Dazu das Stabat Mater von 1767 nach der Pause. Nicht der Tod an sich ist das Thema, sondern das Mitleiden. Dass rhetorischer Gestus und Bildlichkeit von damals heute fremd erscheinen, wird durch die kulturell strukturierte musikalische Inszenierung und die christliche Semantik nicht abgefedert. Und doch führt uns das Konzert vor Augen: Ohne Mitleid kein Menschsein. Setzt man statt des den Opferstatus festigenden Terminus die Idee des Mitgefühls, sind wir mitten im Hier und Jetzt empathischer Kulturarbeit jenseits von Glaubenssätzen.

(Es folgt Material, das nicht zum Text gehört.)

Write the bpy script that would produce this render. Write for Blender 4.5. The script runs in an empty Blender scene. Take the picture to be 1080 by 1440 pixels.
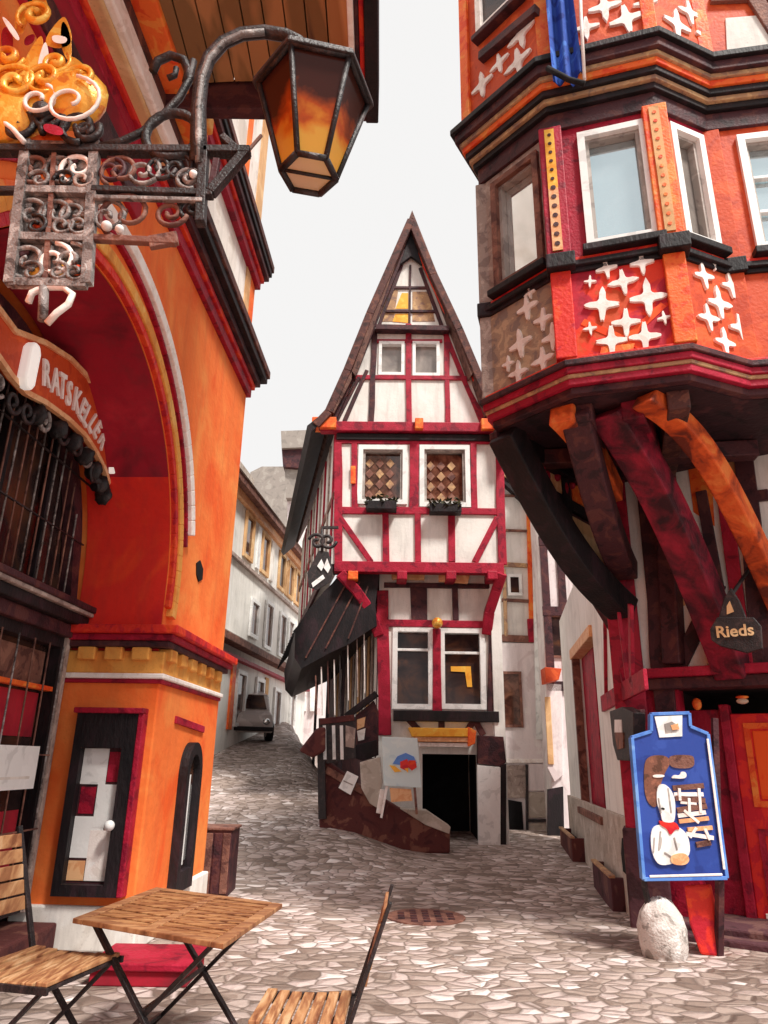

Dass es dafür zwanzig Strophen in dreizehn Abschnitten bedarf, bei Haydn mit ausufernden Wiederholungen, spricht nicht gerade dafür, dass die Schmerzen Marias vor der Leiche des geschundenen Sohns Alltagsgefühle und -verhalten auslösen müssten. Haydns emotional und ästhetisch mitreißende Musik wird im geschickten Wechsel und Miteinander von Mozarteumorchester, Chorus sine nomine und dem Solistenquartett zum Erlebnis. Carolyn Sampson, Marianne Beate Kielland, Bogdan Volkov und Peter Kellner bestechen mit homogenem Ensembleklang durch ihre gegenseitige Rücksichtnahme und unprätentiöse Technik. Vom Bass zum Sopran führen die Einsätze in Abschnitt zehn, worauf in dieser Reihenfolge noch ein Arienreigen anschließt, alles durchsetzt mit dem Chor und mündend in eine große Schlussfuge. Ein kräftiges Amen aller Kräfte überzeugt auch den trägsten Zuhörer.